Kajian Politik Merah: Waspada, Ada Dugaan Rezim Ini Merekayasa Permintaan Maaf untuk PKI

Ada dugaan Rezim ini merekayasa permintaan maaf kepada PKI yang dianggap sebagai korban pelanggaran HAM dengan mengeluarkan KEPPRES No. 17 Tahun 2022 tentang Tim Penyelesaian Non-yudisial Pelanggaran HAM Berat Masa Lalu.

“Saat ini Presiden Jokowi telah melahirkan KEPPRES No. 17 Tahun 2022 tentang Tim Penyelesaian Non-yudisial Pelanggaran HAM Berat Masa Lalu.  Pemerintah mengaku diri ini sebagai langkah terobosan pemerintah mempercepat pemenuhan hak-hak korban dengan penyelesaian non-yudisial,” kata Koordinator Kajian Politik Merah Putih Sutoyo Abadi kepada redaksi www.suaranasional.com, Kamis (22/9/2022).

Kata Sutoyo, apapun alasannya Kepres tersebut memuat misteri politik tersembunyi yang harus di waspadai sangat mungkin hanya dijadikan jalan pintas untuk seolah dianggap menuntaskan pelanggaran HAM berat bahkan ada agenda politik lain yang mendesak harus diambil

“Melacak rekam jejak digital tentang polah tingkah PKI selama ini bisa jadi Kepres No 17 tahun 2022 ini sebagai pintu masuk Pemerintah akan
minta maaf kepada PKI kemudian hak-hak Komunisme dipulihkan, dan PKI sebagai institusi dihidupkan/direhabilitasi dan negara harus memberikan ganti rugi kepada pihak-pihak yang merasa menjadi korban,” tegas Sutoyo.

Sutoyo mengatakan, asumsi dan dugaan KEPPRES No. 17 Tahun 2022 tentang Tim Penyelesaian Non-yudisial Pelanggaran HAM Berat Masa Lalu pasti akan ditolak Pemerintah dengan berbagai  alasan bahkan bisa jadi langsung diterjang itu angan-angan hoaks belaka.

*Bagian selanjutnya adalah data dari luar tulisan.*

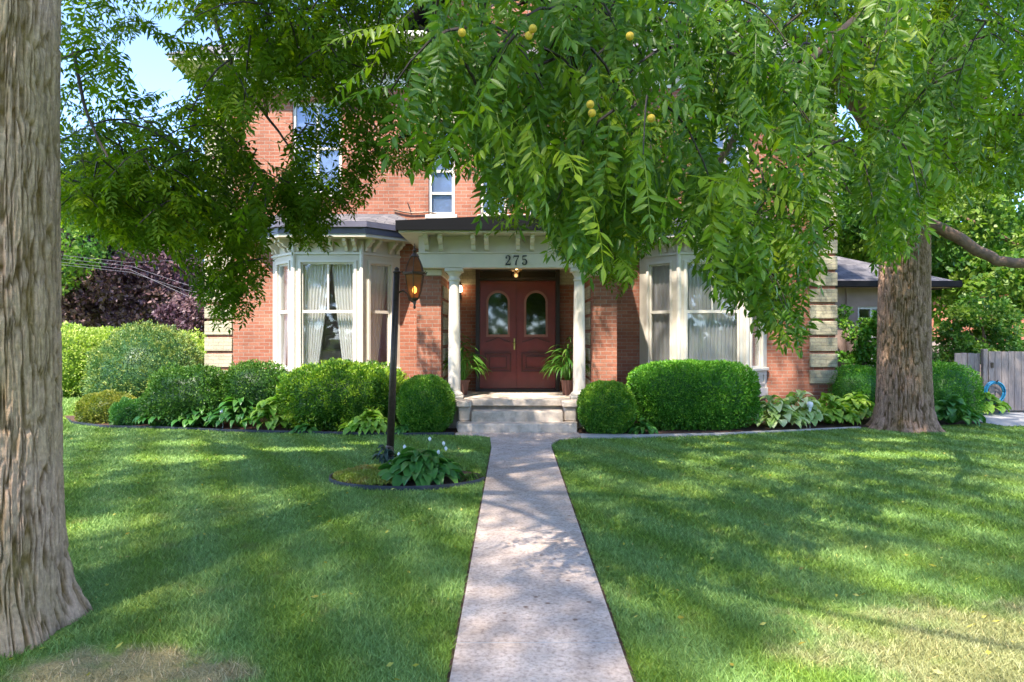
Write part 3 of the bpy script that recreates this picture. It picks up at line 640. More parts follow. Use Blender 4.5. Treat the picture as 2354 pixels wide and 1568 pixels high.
# ------------------------------------------------------------------ lamp post
lx0, ly = X(896, 9.4), 9.4; lx1 = X(912, 9.4); lt = Z(628, 9.4)
post = empty('lamp_post', (lx0, ly, 0), 'dark metal lamp post with one amber glass lantern in round lawn bed', 'lamp post')
m = MB(); m.tube([(lx0, ly, 0), (lx0 + (lx1 - lx0) * .5, ly, lt * .5), (lx1, ly, lt)], [.052, .048, .044], 12); m.build('pole', M['iron'], post, True)
m = MB(); m.lathe([(.075, 0), (.075, .04), (.06, .07), (.058, .2), (.052, .22)], lx0, ly, 12); m.build('pole_base', M['iron'], post)
m = MB(); m.lathe([(.05, lt), (.055, lt + .015), (.03, lt + .04), (.035, lt + .06), (.01, lt + .085)], lx1, ly, 12); m.build('pole_cap', M['iron'], post)
lc = X(953, 9.4); zb_, zt_, zm = Z(688, 9.4), Z(592, 9.4), Z(629, 9.4)
m = MB(); pts = [(lx1 + .03, ly, Z(672, 9.4)), (lx1 + .09, ly, Z(668, 9.4)), (lx1 + .15, ly, Z(676, 9.4)), (lc - .07, ly, Z(690, 9.4)), (lc - .02, ly, Z(694, 9.4)), (lc, ly, Z(690, 9.4))]
m.tube(pts, .013, 8); m.lathe([(.012, Z(710, 9.4)), (.022, Z(706, 9.4)), (.012, Z(702, 9.4)), (.028, Z(694, 9.4)), (.018, Z(688, 9.4))], lc, ly, 10); m.build('bracket_arm', M['iron'], post, True)
lan = MB().lathe([(.03, zb_), (.065, zb_ + .02), (.145, zm - .008), (.175, zm - .006), (.175, zm + .012), (.14, zm + .014)], lc, ly, 6, R(30))
# frame: ring, cap, bars
lan = MB(); lan.loft([[(lc + r * math.cos(R(30 + 60 * j)), ly + r * math.sin(R(30 + 60 * j)), z) for j in range(6)] for r, z in ((.135, zm - .02), (.175, zm - .012), (.175, zm + .012), (.135, zm + .02))])
lan.lathe([(.02, zb_ - .03), (.06, zb_), (.065, zb_ + .02)], lc, ly, 6, R(30))
lan.lathe([(.06, zt_ - .0), (.066, zt_ + .012), (.03, zt_ + .05), (.016, zt_ + .075), (.03, zt_ + .095), (.014, zt_ + .12), (.006, zt_ + .17), (.001, zt_ + .2)], lc, ly, 8)
for j in range(6):
    a = R(30 + 60 * j); q = lambda r, z: (lc + r * math.cos(a), ly + r * math.sin(a), z)
    lan.tube([q(.062, zb_ + .01), q(.10, zb_ + .12), q(.138, zm - .02)], .007, 5); lan.tube([q(.132, zm + .02), q(.118, zm + .09), q(.09, zt_ - .06), q(.058, zt_)], .007, 5)
    lan.tube([q(.17, zm), q(.185, zm + .03)], .008, 5)
lfr = lan.build('lantern', M['iron'], post)
MB().loft([[(lc + r * math.cos(R(30 + 60 * j)), ly + r * math.sin(R(30 + 60 * j)), z) for j in range(6)] for r, z in ((.058, zb_ + .01), (.096, zb_ + .12), (.133, zm - .02))], cap=False).build('lower_glass', M['amber'], lfr)
MB().loft([[(lc + r * math.cos(R(30 + 60 * j)), ly + r * math.sin(R(30 + 60 * j)), z) for j in range(6)] for r, z in ((.128, zm + .02), (.113, zm + .09), (.085, zt_ - .06), (.054, zt_))], cap=False).build('upper_glass', M['amber'], lfr)
MB().lathe([(.008, zb_ + .08), (.026, zb_ + .095), (.034, zb_ + .125), (.024, zb_ + .16), (.004, zb_ + .18)], lc, ly, 10).build('bulb', M['flame'], lfr, True)
# ------------------------------------------------------------------ leaf templates
def leaflet(L, W, hi):
    if hi:
        rows = [(0, .03), (.2, .75), (.42, 1), (.68, .72), (.88, .3), (1, .0)]; v = []
        for t, wd in rows:
            z = -.10 * L * t * t; v += [(t * L, -W / 2 * wd, z + .14 * W * wd), (t * L, 0, z), (t * L, W / 2 * wd, z + .14 * W * wd)]
        q = []
        for i in range(len(rows) - 1): a = i * 3; q += [(a, a + 3, a + 4, a + 1), (a + 1, a + 4, a + 5, a + 2)]
        return np.array(v), np.array(q)
    return np.array([(0, 0, 0), (.42 * L, -W / 2, .1 * W), (L, 0, -.1 * L), (.42 * L, W / 2, .1 * W)]), np.array([(0, 1, 2, 3)])
def compound(hi, r, npair=7, pmax=65, wr=.29):
    V = []; Q = []; T = []; nb = 0; L = 1.0; droop = r.uniform(.12, .5); bend = r.uniform(-.12, .12)
    def rp(s): return np.array([L * s * (1 - .12 * s * droop), bend * s * s, -droop * s * s * .55])
    for i in range(npair):
        s = .16 + .80 * i / (npair - 1); sz = .245 * math.sin(math.pi * (.22 + .62 * s)) ** .8
        for sd in (-1, 1):
            if r.random() < .05: continue
            v, q = leaflet(sz * r.uniform(.85, 1.12), sz * wr, hi)
            a = sd * R(r.uniform(48, 72)) ; pit = R(r.uniform(0, pmax)); roll = r.uniform(-.5, .5)
            cr, sr = math.cos(roll), math.sin(roll); v = v @ np.array([[1, 0, 0], [0, cr, sr], [0, -sr, cr]])
            cp, sp = math.cos(pit), math.sin(pit); v = v @ np.array([[cp, 0, -sp], [0, 1, 0], [sp, 0, cp]])
            ca, sa = math.cos(a), math.sin(a); v = v @ np.array([[ca, sa, 0], [-sa, ca, 0], [0, 0, 1]])
            V.append(v + rp(s + r.uniform(-.02, .02))); Q.append(q + nb); T.append(np.full(len(v), r.uniform(-.12, .12))); nb += len(v)
    v, q = leaflet(.2, .07, hi); p = rp(1); d = rp(1) - rp(.9); a = math.atan2(-d[2], d[0]); cp, sp = math.cos(a), math.sin(a)
    V.append(v @ np.array([[cp, 0, -sp], [0, 1, 0], [sp, 0, cp]]) + p); Q.append(q + nb); T.append(np.zeros(len(v))); nb += len(v)
    for wv in ((0, .004, 0), (0, 0, .004)):
        ss = np.linspace(0, 1, 5); st = np.concatenate([np.array([rp(s) - wv, rp(s) + wv]) for s in ss]); qq = np.array([(2 * i, 2 * i + 2, 2 * i + 3, 2 * i + 1) for i in range(4)])
        V.append(st); Q.append(qq + nb); T.append(np.full(10, .15)); nb += 10
    return np.concatenate(V), np.concatenate(Q), np.concatenate(T)
tr_rng = random.Random(3)
TH = [compound(True, tr_rng, 8) for _ in range(8)]; TL = [compound(False, tr_rng, 7, 32, .34) for _ in range(8)]
def place(templates, org, yaw, pitch, roll, scale, tint):
    V = []; Q = []; T = []; nb = 0; k = rng.integers(0, len(templates), len(org))
    for t, (tv, tq, tt) in enumerate(templates):
        m = k == t; n = m.sum()
        if not n: continue
        cy, sy, cp, sp, cr, sr = np.cos(yaw[m]), np.sin(yaw[m]), np.cos(pitch[m]), np.sin(pitch[m]), np.cos(roll[m]), np.sin(roll[m]); o = 0 * cy; i = o + 1
        Rr = np.array([[i, o, o], [o, cr, -sr], [o, sr, cr]]).transpose(2, 0, 1); Rp = np.array([[cp, o, sp], [o, i, o], [-sp, o, cp]]).transpose(2, 0, 1); Ry = np.array([[cy, -sy, o], [sy, cy, o], [o, o, i]]).transpose(2, 0, 1)
        Rm = Ry @ Rp @ Rr; v = np.einsum('nij,kj->nki', Rm, tv) * scale[m][:, None, None] + org[m][:, None, :]
        V.append(v.reshape(-1, 3)); Q.append((tq[None] + (np.arange(n) * len(tv))[:, None, None] + nb).reshape(-1, 4)); T.append(np.clip(tint[m][:, None] + tt[None], 0, 1).ravel()); nb += n * len(tv)
    return np.concatenate(V), np.concatenate(Q), np.concatenate(T)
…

“Masyarakat saat ini tidak boleh menelan mentah-mentah apapun ucapan dan  kebijakan Presiden yang sangat sering dalam hitungan hari sudah berubah dan membahayakan negara, karena dugaan kuat Presiden dalam kendali kekuatan lain yang sangat besar, sehingga ruang gerak PKI telah menemukan momentumnya,” jelasnya.

Ia meminta masyarakat harus waspada tinggi menjaga agar tragedi dan ambisi neo-PKI itu berkuasa kembali, meski pun saat ini mereka secara “soft defacto” berkuasa.

“Terbitnya Keppres 17 / 2022 ini, bisa jadi sebagai sinyal bahwa bahaya laten PKI sudah semakin nyata, kuat masuk di semua lini pemerintahan. Diduga kuat ada agenda tersembunyi dari maksud Keppres ini dibuat,” ungkap Sutoyo.

Kecurigaan masyarakat, Presiden ingin melepas tes the water  untuk mendorong pengakuan PKI dan antek anteknya sebagai  korban pelanggaran HAM berat di masa silam, dengan alasan rekonsilasi tidak bisa diabaikan.

“Dugaan skenario yang akan dibuat adalah : PKI adalah korban, negara harus memohon maaf kepada korban dan keluarga PKI. Korban atau keluarganya berhak dapat  bermacam kompensasi ( PKI akan direhabilitasi ), dipulihkan nama baiknya, serta beri hak hidup  kembali dan berkembang,” paparnya.

Kalau asumsi atau kecurigaan masyarakat ini terjadi maka yang akan terjadi bukan menyelesaikan masalah justru akan timbul masalah yang lebih besar dan berbahaya. “Dan dampak justru Presiden bisa terpental sebagai pihak yang harus diadili oleh pengadilan rakyat,” ungkap Sutoyo.

Fenomena kongres PKI : Kongres PKI ke VII di Blitar selatan 1967,  Kongres ke VIII tahun 2000 di Sukabumi Selatan Jabar, Kongres ke IX 2005 di Cianjur Selatan Jabar. Kongres ke X,  2010  di Magelang Jawa Tengah dan Kongres ke XI di  Banyumas Jawa Tengah 2015. Adalah bukti mereka tetap eksis.

“Perjuangan PKI agar Pemerintah minta maaf dan meminta kompensasi ganti rugi serta agar radar agar PKI tetap eksis dan bisa kembali hidup di Indonesia terus bergerak, tetap harus di waspadai,” pungkas Sutoyo.